Дальше - больше. Уперся я. Дело дошло до обкома партии. Вызывают туда, и без дальних обиняков - ты же фронтовик, сам поэт, неужели тебе не понятна вся зловредность романа.
- Нормальный, - говорю, - роман.
- Ах, так, клади партийный билет на стол.
- Билет этот мне в окопах вручили, - говорю, - а не в кабинетах. Вот когда не станет меня, то он вместе со мной в землю ляжет.
- На том и разошлись., - вздохнул Федор, - но нервов они мне не мало потрепали.

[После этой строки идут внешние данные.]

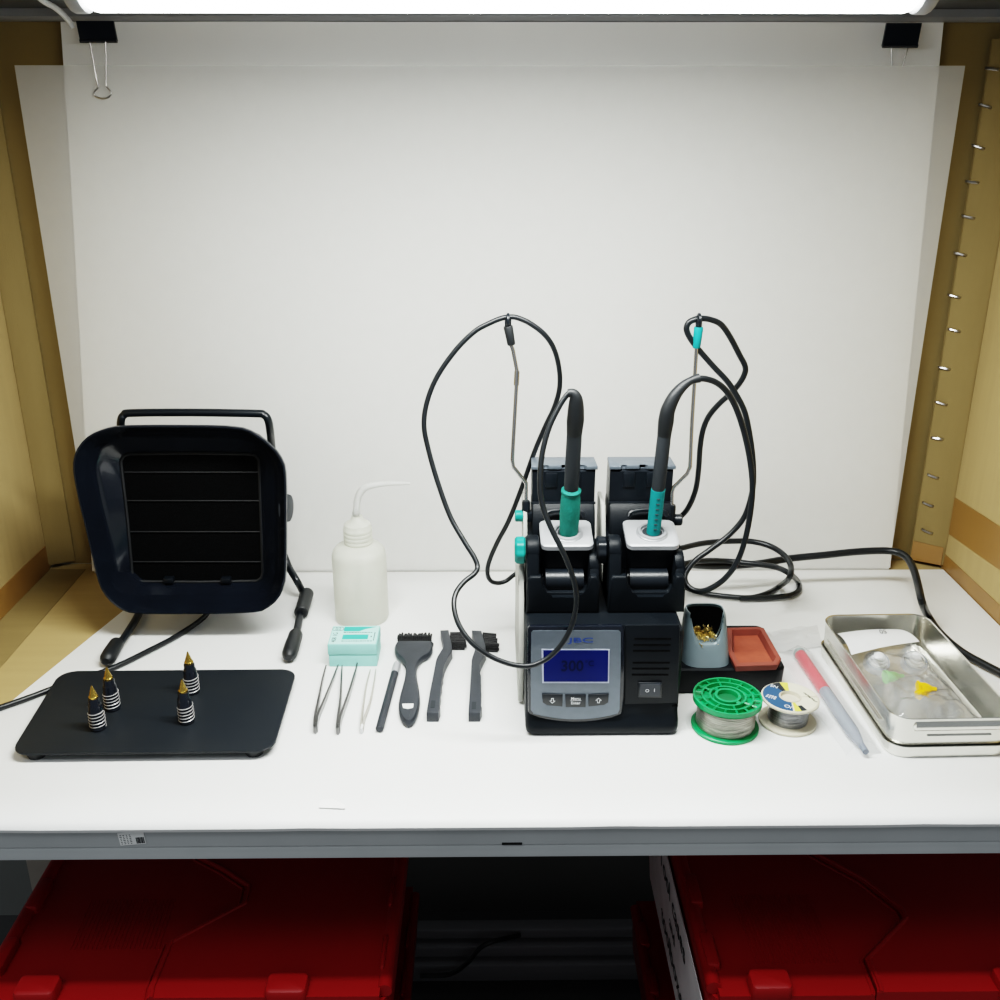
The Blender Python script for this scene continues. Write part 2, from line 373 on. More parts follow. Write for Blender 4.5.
# ---- lamp
YLA = .77; xa = Q(89, 5, YLA).x; xb = Q(913, 5, YLA).x; zl = Q(500, 13, YLA).z
lt = thing('batten_light', ((xa+xb)/2, YLA, .689), 'long white LED batten light under the upper shelf', 'lamp')
bm = B(); box(bm, xa-.012, xb+.012, YLA-.028, YLA+.028, zl+.020, .6895, .003); obj('housing', bm, 'alu', lt)
bm = B(); rings = []
for s, x in [(.80, xa), (.93, xa+.0015), (1, xa+.006), (1, xb-.006), (.93, xb-.0015), (.80, xb)]:
    rings.append([V((x, YLA+.024*s*math.cos(R(t)), zl+.022-.022*s*math.sin(R(t)))) for t in range(0, 181, 12)])
loft(bm, rings); obj('diffuser', bm, 'glow', lt, label='glowing white diffuser')
for x0, x1 in ((xa-.011, xa-.0005), (xb+.0005, xb+.011)):
    bm = B(); prism(bm, [(YLA+.027*math.cos(R(t)), zl+.026-.027*math.sin(R(t))) for t in range(0, 181, 15)], x0, x1, mYZ, .002); obj('end_cap', bm, 'alu', lt)
bm = B(); tube(bm, catmull([Q(28, -14, 1.1), Q(42, 0, 1.15), Q(57, 9, 1.2), Q(68, 20, 1.232), Q(73, 28, 1.236)], 6), .0032, 8)
tag(obj('white_cord', bm, 'white_pl', at=Q(68, 20, 1.236)), 'short white power cord by the left end of the lamp', 'cord')

# ---- binder clips
def clip(px0, px1, py0, py1, skew, hx, lab, covered):
    Y = 1.238; a = Q(px0, py0, Y); b = Q(px1, py0, Y); c = Q(px1+skew, py1, Y-.008); d = Q(px0+skew, py1, Y-.008)
    t = thing('binder_clip', (a+b)/2, lab, 'binder clip')
    bm = B(); f = [a, b, c, d]; up = V((0, .018, 0)); 
    loft(bm, [f, [p+V((0, .0035, 0)) for p in f]]); 
    bb = [a+V((0, .0085, 0)), b+V((0, .0085, 0)), c+V((0, .018, .0)), d+V((0, .018, 0))]
    bb = [V((p.x, p.y, p.z)) for p in bb]
    for e0, e1 in ((d, c),): cyl(bm, e0, e1, .0021, n=10)
    obj('clamp', bm, 'clip', t)
    bm = B(); tube(bm, catmull([Q(x, y, Yh) for x, y, Yh in hx], 6), .0010, 8); obj('wire_handle', bm, 'wire', t, label='bent steel wire handle')
yh = 1.229
clip(76, 113, 21, 41, 4, [(90, 42, yh), (93, 60, yh), (97, 82, yh), (98.5, 87, yh), (94.5, 92, yh), (95, 96, yh), (102, 98.5, yh), (109, 97, yh), (111, 92.5, yh), (107, 87, yh), (106, 82, yh), (106, 60, yh), (105.5, 42, yh)], 'black binder clip with wire handle at the upper left of the backdrop', False)
yh = 1.2445
clip(887, 922, 23, 46, -4.5, [(891.5, 47, yh), (891.8, 65, yh), (892, 84, yh), (889, 91, yh), (895, 97, yh), (901, 91, yh), (900, 84, yh), (903, 65, yh), (908, 47, yh)], 'black binder clip whose handle hangs behind the upper right of the board', True)

# ================================================================== CRATES
def crate(x0, x1, y0, y1, zt, h, zig, label, lab_side=None, ridge=None, name='red_crate', detail=True, ridge_half=0):
    t = thing(name, ((x0+x1)/2, (y0+y1)/2, zt-h), label, 'crate', 'red lidded crates under the bench')
    bm = B(); rings = []
    for z, d in ((zt-h, .035), (zt-.075, .014), (zt-.07, .002), (zt-.03, .0), (zt-.012, .0), (zt-.012, .006)):
        rings.append([V((u, v, z)) for u, v in rrect(x0+d, x1-d, y0+d, y1-d, .02, 4)])
    loft(bm, rings); obj('crate_body', bm, 'red', t)
    zl0 = zt-.0115
    # two lid halves that interlock along a zigzag
    for side in (0, 1):
        bm = B(); top = zt-(.004 if side == 0 else 0)
        pts = list(zig) + ([(x0+.008, zig[-1][1]), (x0+.008, zig[0][1])] if side == 0 else [(x1-.008, zig[-1][1]), (x1-.008, zig[0][1])])
        if side == 0: pts = [(u-.0012 if i < len(zig) else u, v) for i, (u, v) in enumerate(pts)]
        prism(bm, pts, zl0, top)
        # raised beads along the seam and front lip
        s = -1 if side == 0 else 1
        tube(bm, [V((u+s*.004, v, top)) for u, v in zig], .0022 if side else .0016, 8)
        lid = obj('lid_flap', bm, 'red', t)
        if ridge and side == ridge_half:
            bm = B(); rx0, rx1, ry0, ry1 = ridge; n = 22
            for i in range(n):
                x = rx0+(rx1-rx0)*i/(n-1); s_ = .02*(1 if side == 0 else 1)
                cyl(bm, (x, ry1, top), (x+.004, ry0, top), .0007, n=6)
            obj('grip_ridges', bm, 'red', lid)
        for fx in ((.30,) if side == 0 else (.62,)):
            xx = (x0+.02 if side == 0 else zig[-1][0]+.01); w = (zig[-1][0]-x0-.03 if side == 0 else x1-zig[-1][0]-.03)
            bm = B(); prism(bm, rrect(xx+w*fx-.02, xx+w*fx+.02, y0-.004, y0+.022, .006, 4), zt-.01, zt+.010, bev=.004); obj('lid_tab', bm, 'red', lid)
    # hinge rails on both long sides
    for x, s in ((x0, 1), (x1, -1)):
        bm = B(); cyl(bm, (x+s*.004, y0+.01, zt-.004), (x+s*.004, y1-.01, zt-.004), .0075, n=12)
        yy = y0+.03
        while yy < y1-.06:
            box(bm, x-.005+s*.006, x+.005+s*.010, yy, yy+.045, zt-.014, zt+.006, .004); yy += .085
        obj('hinge_rail', bm, 'red', t)
    if lab_side:
        bm = B(); ya, yb = lab_side; xs = x0-.0012
        q = [V((xs+.010, ya, zt-.20)), V((xs+.010, yb, zt-.20)), V((xs-.002, yb, zt-.03)), V((xs-.002, ya, zt-.03))]
        loft(bm, [q, [p-V((.001, 0, 0)) for p in q]]); lb = obj('paper_label', bm, 'sticker', t, label='white paper label with black writing')
        uy = (q[3]-q[0]).normalized()
        for i, (s, sz) in enumerate((('Tool cases', .040), ('and', .026), ('toolboxes', .040))):
            text('label_writing', s, q[0].lerp(q[2], .5)+uy*(.048-.045*i)-V((.0012, 0, 0)), (0, -1, 0), uy, sz, 'ink', lb)
    return t
def ZG(px, z): return [(P(x, y, z).x, P(x, y, z).y) for x, y in px]
zt = -.215
# left pair
zg = ZG([(145, 1003), (149, 987), (168, 942), (242, 903), (246, 886), (222, 870), (198, 858)], zt); zg = [(zg[0][0], .735)]+zg[1:]+[(zg[-1][0]-.06, 1.02), (zg[-1][0]-.06, 1.09), (zg[-1][0], 1.16), (zg[-1][0], 1.32)]
crate(-.500, -.101, .735, 1.325, zt, .305, zg, 'red plastic lidded crate under the left side of the bench', ridge=(-.435, -.345, .80, .87))
zg2 = ZG([(882, 1003), (877, 988), (865, 958), (903, 918), (899, 909), (862, 880), (812, 853)], zt); zg2 = [(zg2[0][0], .735)]+zg2[1:]+[(zg2[-1][0]-.03, 1.0), (zg2[-1][0]-.03, 1.1), (zg2[-1][0], 1.16), (zg2[-1][0], 1.32)]
crate(.2125, .612, .735, 1.325, zt, .305, zg2, 'red plastic lidded crate under the right side of the bench with a white side label', lab_side=(.74, 1.12), ridge=(.262, .345, .775, .87))
zz = [(-.33, .66), (-.30, .85), (-.27, 1.0), (-.33, 1.24)]
crate(-.515, -.114, .66, 1.235, -.536, .292, zz, 'red crate below the left crate, only its dark side edge showing')
zz = [(.38, .66), (.41, .85), (.44, 1.0), (.38, 1.21)]
crate(.212, .612, .66, 1.205, -.536, .292, zz, 'red crate below the right crate, only its dark side edge showing')
bm = B(); tube(bm, catmull([Q(420, 976, 1.30), Q(450, 974, 1.30), Q(468, 962, 1.30), Q(480, 948, 1.305), Q(494, 941, 1.31), Q(520, 935, 1.33)], 6), .004, 8)
tag(obj('black_cord', bm, 'cable', at=Q(468, 962, 1.30)), 'thin black cord hanging over the lower shelf beam in the dark gap', 'cord')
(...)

Рассказ Федора врезался мне в память. Главное, сам-то Федор неказистый, не похож на буйного, а глчди ты какой кремешек. Это в те годы то.
Время шло.Не стало Федора. Ушел из жизни поэт-фронтовик, артиллерист - сорокапяточник, подвластный одной идеологии - обостренной человеческой справедливости.
Не так давно стал меня интернет информировать обо всем, о чем пожелаю. Вышел на Федора Сухова. А там этот эпизод из его жизни обозначен. Вот он :
В 1958 г. в Волгоградском отделении Союза писателей СССР прошло собрание, участники которого подвергли осуждению писателя Бориса Пастернака за его роман "Доктор Живаго", получивший Нобелевскую премию. Федор Григорьевич отказался от участия в осуждении и резких оценок в адрес Б.Пастернака, назвав его большим поэтом, чем вызвал негодование сторонников официальной линии. Еще не раз поэт вызывал своим поведением неудовольствие областного руководства, поэтому своевольного поэта решили упрятать в психиатрическую больницу. Вот как об этом событии Федор Сухов рассказал своему однокурснику по литературному институту Евгению Карпову: "Их трое пришло. Я сразу сообразил - из дурдома. Сообразил и говорю, товарищ доктор, нормальный я. В том-то и дело говорит он, слишком нормальный.... Читал я ваши стихи, коллеги мои тоже читали.... Одним словом, мы не застали вас дома. Приедем завтра. Вы поняли меня?" Ночным поездом Федор Сухов уехал в г. Горький. В стихотворении "Я покидаю Волгоград..." он с горечью написал:
Я покидаю двадцать лет
Не очень-то веселой жизни.
И еще эпизод, которого я не знал:
В 1987 г. книга стихов "Красный Осёлок" была выдвинута на соискание Государственной премии РСФСР. Но Федор Григорьевич удивил многих своих собратьев по перу, послав в комиссию письмо с просьбой, чтобы его сняли из списка, так как он считал, что этой премией обойдены многие достойные литераторы. Письмо не напечатали, как просил поэт, положили под сукно, а премию получил один из "генералов от литературы".
Да, мужчину украшают поступки. А поступки Федора Сухова - это венец мужества и порядочности.
Стреляют в толпу, а попадают почему-то в череп поэта.